Typically, on this blog, I focus almost exclusively on matters that relate to habeas proceedings themselves, as opposed to just pure criminal law issues.
However, it is true that on the front end of habeas are those decisions by the Supreme Court that produce the "clearly established law" on which habeas relief can be granted.
So, at times, I do discuss the new "clearly established law," such as when the Court decided Melendez-Diaz. But not all of them. Probably more out of a lack of time than a lack of interest.
But it goes without saying that it's important to be aware of the upcoming cases and eventual decisions from the Supreme Court. I don't think I can spend as much time focusing on them as I would like, but I'll try to give a heads up and give links to some analysis when I see it.
In the next couple of months, the Court will be hearing argument in these cases with the potential for establishing clearly established law:
Maryland v. Shatzer (10/5) -- police duty to abide by a request for counsel (and thus a prohibition on questioning) three years after it was first asserted
Florida v. Powell (12/7) -- police duty to clarify and explain Miranda warnings before questioning a subject
Sullivan v. Florida; Graham v. Florida (11/9) -- constitutionality of sentencing juvenile to life without parole
Padilla v. Kentucky (10/13) -- Is an attorney ineffective for misadvising a defendant about the deportation consequences of the conviction, and if the misadvice induced the plea, does the plea need to be set aside?
I assuming that there are other criminal law cases for the potential to create some clearly established law, but I'll wait to mention them until they are calendared.
And at least one cert. grant announced on Wednesday also could create some clearly established law:
O'Brien v.
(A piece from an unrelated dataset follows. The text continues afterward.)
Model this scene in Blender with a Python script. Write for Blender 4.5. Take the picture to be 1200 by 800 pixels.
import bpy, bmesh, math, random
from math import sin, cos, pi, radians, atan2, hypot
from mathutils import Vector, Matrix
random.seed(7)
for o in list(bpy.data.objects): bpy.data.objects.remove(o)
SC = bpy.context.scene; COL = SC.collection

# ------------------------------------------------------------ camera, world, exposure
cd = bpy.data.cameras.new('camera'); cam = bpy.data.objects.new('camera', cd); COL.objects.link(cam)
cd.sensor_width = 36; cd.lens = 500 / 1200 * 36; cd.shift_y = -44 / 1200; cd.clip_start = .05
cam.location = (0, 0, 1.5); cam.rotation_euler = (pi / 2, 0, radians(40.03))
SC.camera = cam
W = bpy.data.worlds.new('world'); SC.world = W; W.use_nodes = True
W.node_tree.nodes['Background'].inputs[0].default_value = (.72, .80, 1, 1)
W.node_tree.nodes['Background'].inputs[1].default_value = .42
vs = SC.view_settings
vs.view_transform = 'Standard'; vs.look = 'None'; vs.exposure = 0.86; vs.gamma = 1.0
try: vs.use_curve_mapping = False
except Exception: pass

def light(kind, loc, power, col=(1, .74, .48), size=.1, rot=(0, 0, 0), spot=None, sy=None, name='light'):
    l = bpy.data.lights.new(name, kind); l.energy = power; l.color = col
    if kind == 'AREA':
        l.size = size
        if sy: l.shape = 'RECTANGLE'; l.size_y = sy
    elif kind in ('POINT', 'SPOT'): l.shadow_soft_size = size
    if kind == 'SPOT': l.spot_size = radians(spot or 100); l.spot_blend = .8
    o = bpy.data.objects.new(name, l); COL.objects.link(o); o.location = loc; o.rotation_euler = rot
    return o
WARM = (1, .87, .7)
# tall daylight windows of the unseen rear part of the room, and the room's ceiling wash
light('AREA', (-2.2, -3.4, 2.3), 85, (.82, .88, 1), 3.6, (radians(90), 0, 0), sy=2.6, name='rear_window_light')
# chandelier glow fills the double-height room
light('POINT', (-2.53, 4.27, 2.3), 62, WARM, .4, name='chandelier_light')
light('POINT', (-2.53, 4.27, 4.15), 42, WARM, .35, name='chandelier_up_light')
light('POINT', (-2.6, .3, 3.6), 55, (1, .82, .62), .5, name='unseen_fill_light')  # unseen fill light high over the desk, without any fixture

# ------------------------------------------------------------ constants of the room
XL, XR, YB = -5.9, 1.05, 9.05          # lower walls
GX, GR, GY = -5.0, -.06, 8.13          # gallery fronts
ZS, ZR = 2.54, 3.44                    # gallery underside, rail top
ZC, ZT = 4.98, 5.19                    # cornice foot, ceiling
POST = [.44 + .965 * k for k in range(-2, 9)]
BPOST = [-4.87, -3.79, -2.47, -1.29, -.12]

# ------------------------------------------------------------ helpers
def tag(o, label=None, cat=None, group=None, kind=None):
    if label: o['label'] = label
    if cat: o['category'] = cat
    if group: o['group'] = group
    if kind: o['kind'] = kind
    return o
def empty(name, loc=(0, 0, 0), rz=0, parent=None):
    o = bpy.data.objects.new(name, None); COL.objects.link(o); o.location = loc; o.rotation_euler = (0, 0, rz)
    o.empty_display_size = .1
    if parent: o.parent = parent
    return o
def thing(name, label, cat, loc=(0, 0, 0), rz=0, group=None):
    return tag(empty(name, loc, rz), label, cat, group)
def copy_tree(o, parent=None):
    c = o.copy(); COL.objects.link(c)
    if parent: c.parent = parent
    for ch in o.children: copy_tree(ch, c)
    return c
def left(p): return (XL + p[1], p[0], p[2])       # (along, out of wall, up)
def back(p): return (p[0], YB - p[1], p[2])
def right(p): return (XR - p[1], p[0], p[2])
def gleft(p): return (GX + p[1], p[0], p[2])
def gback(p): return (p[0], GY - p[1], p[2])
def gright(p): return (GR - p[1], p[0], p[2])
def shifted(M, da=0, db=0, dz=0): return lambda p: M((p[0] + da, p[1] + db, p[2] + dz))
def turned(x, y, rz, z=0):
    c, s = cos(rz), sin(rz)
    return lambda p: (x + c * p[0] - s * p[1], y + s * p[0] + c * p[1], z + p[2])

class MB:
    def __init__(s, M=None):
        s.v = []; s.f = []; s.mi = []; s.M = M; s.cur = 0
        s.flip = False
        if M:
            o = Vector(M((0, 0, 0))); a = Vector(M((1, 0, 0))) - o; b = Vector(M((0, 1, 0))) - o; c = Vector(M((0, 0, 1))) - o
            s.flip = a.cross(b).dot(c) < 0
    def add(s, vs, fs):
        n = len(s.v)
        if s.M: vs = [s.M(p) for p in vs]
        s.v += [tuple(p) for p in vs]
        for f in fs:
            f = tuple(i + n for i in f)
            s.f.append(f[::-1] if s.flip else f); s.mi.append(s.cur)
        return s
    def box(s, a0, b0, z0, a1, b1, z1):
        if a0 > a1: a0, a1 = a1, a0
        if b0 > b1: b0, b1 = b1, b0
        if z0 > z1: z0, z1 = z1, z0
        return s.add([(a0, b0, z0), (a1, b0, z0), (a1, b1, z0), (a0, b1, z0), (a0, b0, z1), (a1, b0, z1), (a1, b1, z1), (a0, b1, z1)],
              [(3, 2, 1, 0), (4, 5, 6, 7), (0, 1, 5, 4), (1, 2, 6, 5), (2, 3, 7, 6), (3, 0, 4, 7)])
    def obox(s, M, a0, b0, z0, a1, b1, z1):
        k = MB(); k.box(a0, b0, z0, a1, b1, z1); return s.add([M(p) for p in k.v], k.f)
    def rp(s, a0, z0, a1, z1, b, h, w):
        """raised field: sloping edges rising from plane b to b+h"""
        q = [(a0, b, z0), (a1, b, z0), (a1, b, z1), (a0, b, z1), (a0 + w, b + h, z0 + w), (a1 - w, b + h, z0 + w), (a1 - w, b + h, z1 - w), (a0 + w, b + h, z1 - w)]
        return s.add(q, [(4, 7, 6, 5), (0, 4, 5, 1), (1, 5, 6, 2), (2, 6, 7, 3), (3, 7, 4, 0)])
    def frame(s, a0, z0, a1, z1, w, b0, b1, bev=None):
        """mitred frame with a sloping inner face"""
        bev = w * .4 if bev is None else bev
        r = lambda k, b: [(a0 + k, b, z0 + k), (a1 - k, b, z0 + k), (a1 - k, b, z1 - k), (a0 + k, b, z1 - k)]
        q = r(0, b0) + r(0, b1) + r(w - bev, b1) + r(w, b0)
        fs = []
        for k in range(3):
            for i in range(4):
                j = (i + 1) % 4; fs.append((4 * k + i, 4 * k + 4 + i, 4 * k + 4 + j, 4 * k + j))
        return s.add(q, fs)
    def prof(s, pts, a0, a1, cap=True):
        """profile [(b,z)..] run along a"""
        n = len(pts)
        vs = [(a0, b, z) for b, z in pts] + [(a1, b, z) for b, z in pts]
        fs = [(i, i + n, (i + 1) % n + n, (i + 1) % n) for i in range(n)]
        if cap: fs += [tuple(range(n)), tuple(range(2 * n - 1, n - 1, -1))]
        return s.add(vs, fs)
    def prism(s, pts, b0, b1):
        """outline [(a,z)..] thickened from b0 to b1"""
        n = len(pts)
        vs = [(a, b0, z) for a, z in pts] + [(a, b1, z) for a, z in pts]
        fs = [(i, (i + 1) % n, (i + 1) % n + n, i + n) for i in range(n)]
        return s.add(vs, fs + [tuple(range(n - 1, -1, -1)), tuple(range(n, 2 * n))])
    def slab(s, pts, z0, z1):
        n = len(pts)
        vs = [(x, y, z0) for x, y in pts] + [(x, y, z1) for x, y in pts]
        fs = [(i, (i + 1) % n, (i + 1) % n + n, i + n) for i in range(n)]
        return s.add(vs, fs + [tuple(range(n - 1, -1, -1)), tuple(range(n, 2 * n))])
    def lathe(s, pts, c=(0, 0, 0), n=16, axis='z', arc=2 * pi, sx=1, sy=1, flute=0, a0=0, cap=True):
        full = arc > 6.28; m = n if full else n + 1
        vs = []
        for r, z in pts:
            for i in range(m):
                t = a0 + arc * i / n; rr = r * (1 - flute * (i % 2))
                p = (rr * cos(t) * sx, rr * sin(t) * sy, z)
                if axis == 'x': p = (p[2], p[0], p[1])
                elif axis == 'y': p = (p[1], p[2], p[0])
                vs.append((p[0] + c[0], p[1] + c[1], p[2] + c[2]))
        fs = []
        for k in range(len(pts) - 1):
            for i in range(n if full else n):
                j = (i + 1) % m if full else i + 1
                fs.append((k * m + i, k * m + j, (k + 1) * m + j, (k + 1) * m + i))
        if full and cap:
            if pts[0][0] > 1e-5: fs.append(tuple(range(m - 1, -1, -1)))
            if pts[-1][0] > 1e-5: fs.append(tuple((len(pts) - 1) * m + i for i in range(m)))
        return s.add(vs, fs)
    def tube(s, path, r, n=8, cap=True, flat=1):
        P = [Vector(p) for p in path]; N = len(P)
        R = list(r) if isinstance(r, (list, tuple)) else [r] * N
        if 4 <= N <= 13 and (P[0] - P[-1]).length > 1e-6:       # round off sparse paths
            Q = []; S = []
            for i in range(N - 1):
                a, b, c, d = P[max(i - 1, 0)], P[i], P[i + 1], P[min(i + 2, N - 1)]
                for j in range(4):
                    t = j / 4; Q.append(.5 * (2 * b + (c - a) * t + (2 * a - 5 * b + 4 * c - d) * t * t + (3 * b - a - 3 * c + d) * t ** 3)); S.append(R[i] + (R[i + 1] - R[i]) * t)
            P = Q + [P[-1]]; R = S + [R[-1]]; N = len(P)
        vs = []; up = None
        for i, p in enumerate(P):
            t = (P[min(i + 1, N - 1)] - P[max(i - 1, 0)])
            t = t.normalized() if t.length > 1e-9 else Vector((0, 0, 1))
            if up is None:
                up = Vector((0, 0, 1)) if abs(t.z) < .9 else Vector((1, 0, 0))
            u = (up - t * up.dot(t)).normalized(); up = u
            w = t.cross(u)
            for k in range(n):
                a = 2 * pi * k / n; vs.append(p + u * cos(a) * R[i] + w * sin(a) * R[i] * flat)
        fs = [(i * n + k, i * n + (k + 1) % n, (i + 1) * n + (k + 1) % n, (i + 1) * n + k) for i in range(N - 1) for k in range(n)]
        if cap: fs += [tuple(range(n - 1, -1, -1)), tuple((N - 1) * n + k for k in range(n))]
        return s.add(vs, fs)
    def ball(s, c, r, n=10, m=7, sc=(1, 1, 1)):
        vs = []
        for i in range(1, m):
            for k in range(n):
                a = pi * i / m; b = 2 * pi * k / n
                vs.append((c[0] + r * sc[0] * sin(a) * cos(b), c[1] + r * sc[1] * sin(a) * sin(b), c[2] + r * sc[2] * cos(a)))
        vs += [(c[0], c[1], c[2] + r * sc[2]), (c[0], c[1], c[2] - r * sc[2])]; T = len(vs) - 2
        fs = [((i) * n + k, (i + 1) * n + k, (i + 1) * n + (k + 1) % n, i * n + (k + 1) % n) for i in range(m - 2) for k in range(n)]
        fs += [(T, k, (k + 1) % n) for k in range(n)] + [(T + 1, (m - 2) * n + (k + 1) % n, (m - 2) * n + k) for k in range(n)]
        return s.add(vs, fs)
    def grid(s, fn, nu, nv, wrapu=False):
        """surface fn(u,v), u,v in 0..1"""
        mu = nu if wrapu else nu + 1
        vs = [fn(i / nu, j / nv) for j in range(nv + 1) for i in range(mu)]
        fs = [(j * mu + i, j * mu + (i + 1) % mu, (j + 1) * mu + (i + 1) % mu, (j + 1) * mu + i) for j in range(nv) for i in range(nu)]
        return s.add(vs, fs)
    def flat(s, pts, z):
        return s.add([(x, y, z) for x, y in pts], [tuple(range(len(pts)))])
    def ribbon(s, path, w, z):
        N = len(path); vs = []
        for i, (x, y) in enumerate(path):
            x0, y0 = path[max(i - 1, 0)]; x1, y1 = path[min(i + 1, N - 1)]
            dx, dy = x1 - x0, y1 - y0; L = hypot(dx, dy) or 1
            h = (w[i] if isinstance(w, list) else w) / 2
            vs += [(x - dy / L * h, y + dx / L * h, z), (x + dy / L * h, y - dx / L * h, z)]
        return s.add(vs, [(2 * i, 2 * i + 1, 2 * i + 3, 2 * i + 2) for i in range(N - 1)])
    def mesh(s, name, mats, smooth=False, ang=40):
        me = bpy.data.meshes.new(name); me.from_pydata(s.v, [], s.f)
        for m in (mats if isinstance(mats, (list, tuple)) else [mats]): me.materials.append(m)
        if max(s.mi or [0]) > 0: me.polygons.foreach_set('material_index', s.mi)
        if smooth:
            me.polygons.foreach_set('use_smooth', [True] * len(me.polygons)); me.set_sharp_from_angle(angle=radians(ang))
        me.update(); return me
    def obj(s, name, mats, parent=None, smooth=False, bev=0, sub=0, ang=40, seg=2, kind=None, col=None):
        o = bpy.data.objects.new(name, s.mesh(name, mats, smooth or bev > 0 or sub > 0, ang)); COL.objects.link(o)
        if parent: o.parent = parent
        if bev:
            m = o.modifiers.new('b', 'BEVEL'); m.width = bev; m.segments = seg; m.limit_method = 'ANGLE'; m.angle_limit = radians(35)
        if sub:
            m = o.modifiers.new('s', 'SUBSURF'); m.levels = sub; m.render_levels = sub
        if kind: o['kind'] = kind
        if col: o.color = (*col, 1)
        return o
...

US - whether a mandatory minimum sentence requires the judge or a jury to determine the fact in support of the imposition of the sentence
Although O'Brien is a federal criminal case interpreting a federal criminal statute, it has been suggested that this case could end up overruling Harris v. US, which held that Apprendi does not apply to a mandatory minimum sentence. If true, that could have a big effect in New York as criminal history sentencing enhancements often times only increase the minimum sentence, but not the maximum. [My mistake, see Al O'Connor's comment below]
Regarding O'Brien - Most mandatory minimum terms in New York are dictated by prior felony convictions alone, and so would fall outside of Apprendi's reach. New York law does include a few sentencing provisions where the minimum term might be governed by judicial fact finding within the meaning of Apprendi. However, the most significant, the ameliorative gun sentencing provisions [Penal Law sections 70.02 (2)(c) and (4), Penal Law section 70.15 (1)], have been rendered largely irrelevant by the 2006 amendment raising possession of a loaded gun to a Class C violent felony. Another sentencing law in this category, the domestic violence exception to determinate sentencing (Penal Law section 60.12), has been invoked only a handful of times since 1998.